Julia Grant, Professor of Public Affairs and History, Michigan State University

Dr. Grant is a member of the Executive Board of the Society for the History of Children and Youth.  She has published Raising Baby by the Book: The Education of American Mothers [Yale], has co-edited with Barbara Beatty and Emily Cahan, When Science Encounters the Childhood: Education, Child Welfare, and Parenting in Twentieth-Century America [Teachers College], and is under contract with Johns Hopkins University Press to publish The 'Boy Problem' in American Education and Society.  She has also published articles on gender, sexuality, and on the history of childhood more generally.  A recipient of the Teacher-Scholar and Teaching Commons Awards at Michigan State University, she is committed to teaching undergraduates the relevance of children's and educational history for contemporary public policy dilemmas in education, family policy, and child welfare.

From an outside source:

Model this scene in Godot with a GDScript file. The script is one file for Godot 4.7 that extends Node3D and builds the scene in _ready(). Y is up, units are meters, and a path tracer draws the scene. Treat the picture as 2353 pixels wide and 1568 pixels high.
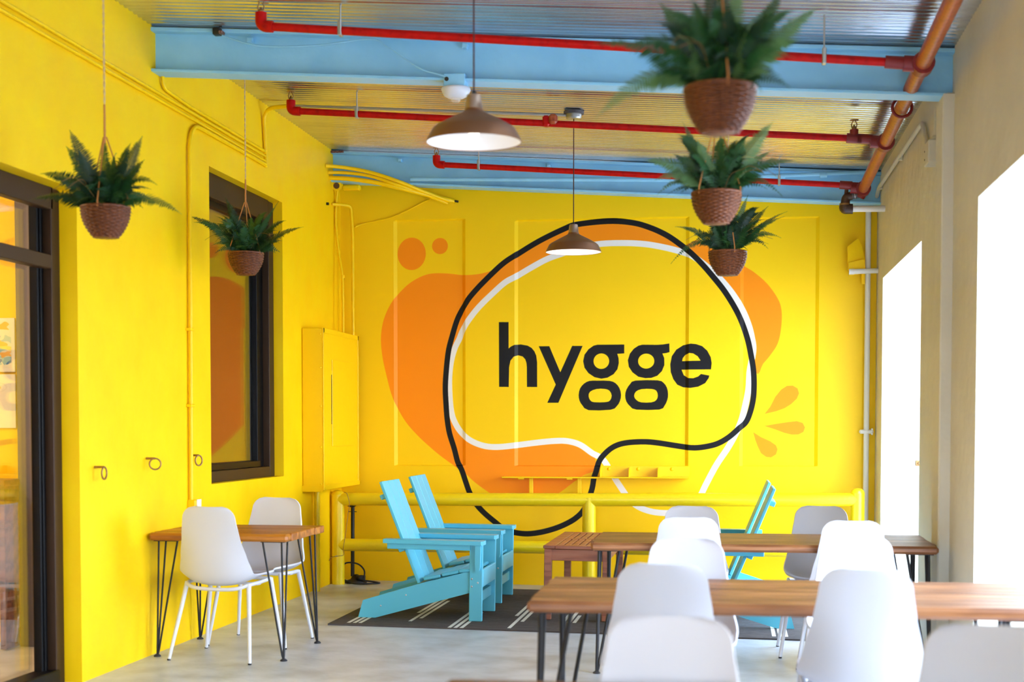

Grant Remarks - "Reflections on the 'Boy Problem''"


Grant CV

Tim Hacsi, Associate Professor, History, University of Massachusetts-Boston

Dr. Hacsi has written several books and articles that have been widely used to inform policy.  His first book, Second Home: Orphan Asylums and Poor Families in America (Harvard, 1998) helped to shape the public conversation about child welfare.  His book Children as Pawns: The Politics of Educational Reform (Harvard, 2002) has been a mainstay of educational policy students.  Once a fellow at the Harvard Center for Children and Schooling, Hacsi's work combines history, advocacy, and an attention to the methods, assumptions, and politics undergirding contemporary policy issues.

Hacsi CV

Roberta Wollons, Professor and Chair, History, University of Massachusetts-Boston

Dr. Wollons has been actively engaged in writing about the intersections of children's history and public policy for a number of years.  Her book, Children at Risk: History, Concepts, and Public Policy (SUNY, 1993) directly engages some of the central themes of this conference.  In her book, Kindergarten and Culture: The Global Diffusion of an Idea (Yale, 2000) she explores preschool education in a global context.